Fragile Things - group read

Sunday saw the end of the first week of the Fragile Things read along. For a variety of reasons I couldn't post that day, and it's taken until today to have the necessary combination of time and an internet connection - I'll do better next week! But here is my brief contribution, for what it's worth.

'The Fairy Reel' - not much of a poem, says Neil Gaiman, but  I think it's better than he allows himself credit for, because it has  such a wistful, yearning quality - it reminded me of the line from 'The Vicar of Bray', "and this the burden of my song" - burden actually meaning only chorus, but here it's a real burden, a heavy heart, or perhaps, a heavy absence of heart. It carries, too, the haunting tone of my long-favourite fairy poem, Keats's 'La Belle Dame Sans Merci'. You can imagine the subject of this poem "alone and palely loitering", in thrall to a wild-eyed elfin love, and the recurring heartstrings/violin strings theme is very strong. Those long lines are effective, too, conveying a sense of relentless and unproductive motion, only broken in the last line, where the caesura signifies the cessation of movement, and release.

There was one line I pondered over at some length:
Until one day she'd tire of it, all bored with it and done with it
I felt that "bored with it" was too modern an expression, and wondered how I would choose to re-word it - but I can't. And the more I think about it, the less I really want to...perhaps because "bored with it and done with it" has a feeling of capriciousness entirely appropriate, somehow foreshadowing "long and cruel and thin" in a way I can't really articulate, except for noticing - somewhat tenuously - the assonant linking of the "o" sound, which runs through the intervening lines.

This all made me remember, as I brooded on it, of how years ago I had an argument about the usefulness of literary criticism with a friend  - he'd given it up favour of history, I was studying it at the time and struggling slightly to justify the study of a subject solely because it gave me pleasure (I too gave it up, in favour of philosophy, which some would argue was even more useless). Anyway, one of my gripes with lit crit was that the only way, really, to describe a poem is by the poem itself, which says exactly what the author means to say, and Gaiman makes this point precisely and elegantly in his tale 'The Mapmaker', which he tells in the introduction to Fragile Things, and which Carl made a particular point of encouraging us to read.

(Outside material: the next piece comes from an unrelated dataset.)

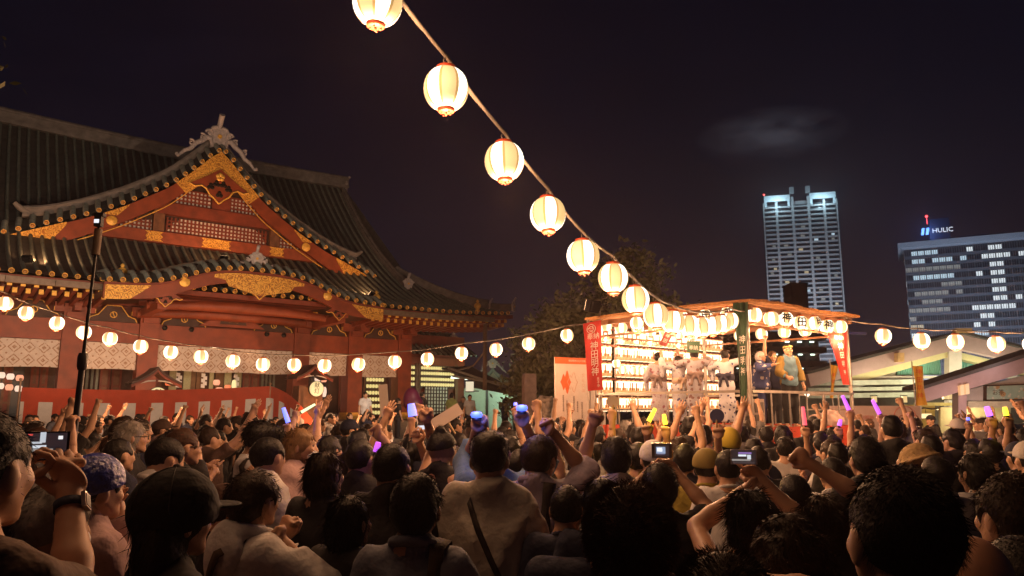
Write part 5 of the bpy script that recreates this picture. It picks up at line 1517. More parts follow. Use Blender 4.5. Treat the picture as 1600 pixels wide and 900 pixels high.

We read two other stories this week, and I don't really have time to discuss them here, except to say that the Sherlock Holmes/Cthulhu cross-over works a treat, and that I loved October in the Chair all the more for having read The Graveyard Book  since I first picked up my copy of Fragile Things. Carl talks about all of this week's reading very perceptively on Stainless Steel Droppings and I really can't add anything more, though I would like to second him when he urges us not to read too briskly through the collection, but to savour the stories at leisure.

Comments

  1. I have to keep reminding myself of my own words, to savour the stories, LOL! I have done well of late though. I went through the next 4 stories pretty quickly but then stopped and now I'm going back and pondering these last 4 and will try to write up my thoughts before partaking of the next tale.

    Love your thoughts on The Fairy Reel. And isn't 'La Belle Dame Sans Merci' wonderful? Have you seen the film Bright Star? I just loved it and especially enjoyed hearing the actor recite the poetry. I read the book soon afterwards, reveling in the glory of Keats' poems. I'm not a huge "fan" of poetry, but when I find stuff I like I am really excited about it.